EXTRACTED INFORMATION ▸
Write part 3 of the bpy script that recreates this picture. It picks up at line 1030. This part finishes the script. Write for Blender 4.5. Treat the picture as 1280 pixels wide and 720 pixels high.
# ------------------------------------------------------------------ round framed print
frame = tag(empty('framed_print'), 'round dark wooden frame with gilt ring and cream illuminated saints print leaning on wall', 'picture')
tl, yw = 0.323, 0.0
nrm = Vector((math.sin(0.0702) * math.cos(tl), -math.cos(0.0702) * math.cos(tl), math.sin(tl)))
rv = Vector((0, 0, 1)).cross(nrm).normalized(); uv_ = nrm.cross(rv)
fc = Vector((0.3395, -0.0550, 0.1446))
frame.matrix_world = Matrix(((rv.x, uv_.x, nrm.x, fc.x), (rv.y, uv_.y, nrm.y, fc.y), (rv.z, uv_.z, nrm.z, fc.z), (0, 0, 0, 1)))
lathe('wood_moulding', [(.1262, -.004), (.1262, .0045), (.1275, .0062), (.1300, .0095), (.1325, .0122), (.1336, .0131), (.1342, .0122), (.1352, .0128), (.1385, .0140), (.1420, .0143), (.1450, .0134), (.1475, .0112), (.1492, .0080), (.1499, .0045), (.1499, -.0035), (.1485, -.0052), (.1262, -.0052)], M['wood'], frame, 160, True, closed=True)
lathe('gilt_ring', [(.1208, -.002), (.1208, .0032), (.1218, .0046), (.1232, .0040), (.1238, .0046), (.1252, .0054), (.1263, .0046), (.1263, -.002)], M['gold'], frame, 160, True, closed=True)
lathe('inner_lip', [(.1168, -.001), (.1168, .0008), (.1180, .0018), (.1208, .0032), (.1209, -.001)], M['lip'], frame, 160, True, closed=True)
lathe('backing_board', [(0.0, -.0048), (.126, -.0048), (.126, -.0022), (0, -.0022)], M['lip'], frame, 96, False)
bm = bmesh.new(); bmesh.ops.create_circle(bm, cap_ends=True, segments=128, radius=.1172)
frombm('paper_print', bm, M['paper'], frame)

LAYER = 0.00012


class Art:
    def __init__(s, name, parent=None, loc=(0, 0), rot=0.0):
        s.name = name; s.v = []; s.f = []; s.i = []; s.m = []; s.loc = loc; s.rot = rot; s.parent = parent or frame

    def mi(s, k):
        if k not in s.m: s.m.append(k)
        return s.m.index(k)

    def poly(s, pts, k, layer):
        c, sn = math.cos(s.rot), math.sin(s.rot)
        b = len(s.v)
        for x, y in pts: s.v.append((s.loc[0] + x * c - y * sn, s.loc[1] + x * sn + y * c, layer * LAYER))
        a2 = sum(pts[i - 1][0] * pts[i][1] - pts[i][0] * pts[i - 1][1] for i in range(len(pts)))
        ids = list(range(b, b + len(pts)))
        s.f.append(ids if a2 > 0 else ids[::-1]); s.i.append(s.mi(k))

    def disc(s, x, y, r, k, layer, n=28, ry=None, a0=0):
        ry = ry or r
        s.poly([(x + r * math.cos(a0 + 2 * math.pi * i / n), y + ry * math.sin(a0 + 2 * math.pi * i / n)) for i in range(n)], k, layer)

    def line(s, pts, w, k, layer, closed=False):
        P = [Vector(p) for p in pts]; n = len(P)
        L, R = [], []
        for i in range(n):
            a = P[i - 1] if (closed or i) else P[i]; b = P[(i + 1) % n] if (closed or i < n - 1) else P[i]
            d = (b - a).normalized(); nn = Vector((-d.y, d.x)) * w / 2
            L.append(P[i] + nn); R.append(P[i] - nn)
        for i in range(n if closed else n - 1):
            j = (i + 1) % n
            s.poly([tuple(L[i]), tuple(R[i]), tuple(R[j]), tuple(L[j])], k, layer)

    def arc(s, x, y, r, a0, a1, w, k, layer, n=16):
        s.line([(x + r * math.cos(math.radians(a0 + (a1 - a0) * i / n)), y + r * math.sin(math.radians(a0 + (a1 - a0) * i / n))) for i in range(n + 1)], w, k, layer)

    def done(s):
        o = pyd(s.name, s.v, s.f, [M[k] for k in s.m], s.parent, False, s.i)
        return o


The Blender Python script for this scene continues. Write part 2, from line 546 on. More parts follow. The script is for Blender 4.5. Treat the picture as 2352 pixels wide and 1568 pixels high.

DIRECTIVE ▸ Transcribe the data. Leave every line exactly as it is.

ANSWER TO THIS TASK ▸
Write part 3 of the bpy script that recreates this picture. It picks up at line 1030. This part finishes the script. Write for Blender 4.5. Treat the picture as 1280 pixels wide and 720 pixels high.
# ------------------------------------------------------------------ round framed print
frame = tag(empty('framed_print'), 'round dark wooden frame with gilt ring and cream illuminated saints print leaning on wall', 'picture')
tl, yw = 0.323, 0.0
nrm = Vector((math.sin(0.0702) * math.cos(tl), -math.cos(0.0702) * math.cos(tl), math.sin(tl)))
rv = Vector((0, 0, 1)).cross(nrm).normalized(); uv_ = nrm.cross(rv)
fc = Vector((0.3395, -0.0550, 0.1446))
frame.matrix_world = Matrix(((rv.x, uv_.x, nrm.x, fc.x), (rv.y, uv_.y, nrm.y, fc.y), (rv.z, uv_.z, nrm.z, fc.z), (0, 0, 0, 1)))
lathe('wood_moulding', [(.1262, -.004), (.1262, .0045), (.1275, .0062), (.1300, .0095), (.1325, .0122), (.1336, .0131), (.1342, .0122), (.1352, .0128), (.1385, .0140), (.1420, .0143), (.1450, .0134), (.1475, .0112), (.1492, .0080), (.1499, .0045), (.1499, -.0035), (.1485, -.0052), (.1262, -.0052)], M['wood'], frame, 160, True, closed=True)
lathe('gilt_ring', [(.1208, -.002), (.1208, .0032), (.1218, .0046), (.1232, .0040), (.1238, .0046), (.1252, .0054), (.1263, .0046), (.1263, -.002)], M['gold'], frame, 160, True, closed=True)
lathe('inner_lip', [(.1168, -.001), (.1168, .0008), (.1180, .0018), (.1208, .0032), (.1209, -.001)], M['lip'], frame, 160, True, closed=True)
lathe('backing_board', [(0.0, -.0048), (.126, -.0048), (.126, -.0022), (0, -.0022)], M['lip'], frame, 96, False)
bm = bmesh.new(); bmesh.ops.create_circle(bm, cap_ends=True, segments=128, radius=.1172)
frombm('paper_print', bm, M['paper'], frame)

LAYER = 0.00012


class Art:
    def __init__(s, name, parent=None, loc=(0, 0), rot=0.0):
        s.name = name; s.v = []; s.f = []; s.i = []; s.m = []; s.loc = loc; s.rot = rot; s.parent = parent or frame

    def mi(s, k):
        if k not in s.m: s.m.append(k)
        return s.m.index(k)

    def poly(s, pts, k, layer):
        c, sn = math.cos(s.rot), math.sin(s.rot)
        b = len(s.v)
        for x, y in pts: s.v.append((s.loc[0] + x * c - y * sn, s.loc[1] + x * sn + y * c, layer * LAYER))
        a2 = sum(pts[i - 1][0] * pts[i][1] - pts[i][0] * pts[i - 1][1] for i in range(len(pts)))
        ids = list(range(b, b + len(pts)))
        s.f.append(ids if a2 > 0 else ids[::-1]); s.i.append(s.mi(k))

    def disc(s, x, y, r, k, layer, n=28, ry=None, a0=0):
        ry = ry or r
        s.poly([(x + r * math.cos(a0 + 2 * math.pi * i / n), y + ry * math.sin(a0 + 2 * math.pi * i / n)) for i in range(n)], k, layer)

    def line(s, pts, w, k, layer, closed=False):
        P = [Vector(p) for p in pts]; n = len(P)
        L, R = [], []
        for i in range(n):
            a = P[i - 1] if (closed or i) else P[i]; b = P[(i + 1) % n] if (closed or i < n - 1) else P[i]
            d = (b - a).normalized(); nn = Vector((-d.y, d.x)) * w / 2
            L.append(P[i] + nn); R.append(P[i] - nn)
        for i in range(n if closed else n - 1):
            j = (i + 1) % n
            s.poly([tuple(L[i]), tuple(R[i]), tuple(R[j]), tuple(L[j])], k, layer)

    def arc(s, x, y, r, a0, a1, w, k, layer, n=16):
        s.line([(x + r * math.cos(math.radians(a0 + (a1 - a0) * i / n)), y + r * math.sin(math.radians(a0 + (a1 - a0) * i / n))) for i in range(n + 1)], w, k, layer)

    def done(s):
        o = pyd(s.name, s.v, s.f, [M[k] for k in s.m], s.parent, False, s.i)
        return o


The Blender Python script for this scene continues. Write part 2, from line 546 on. More parts follow. The script is for Blender 4.5. Treat the picture as 2352 pixels wide and 1568 pixels high.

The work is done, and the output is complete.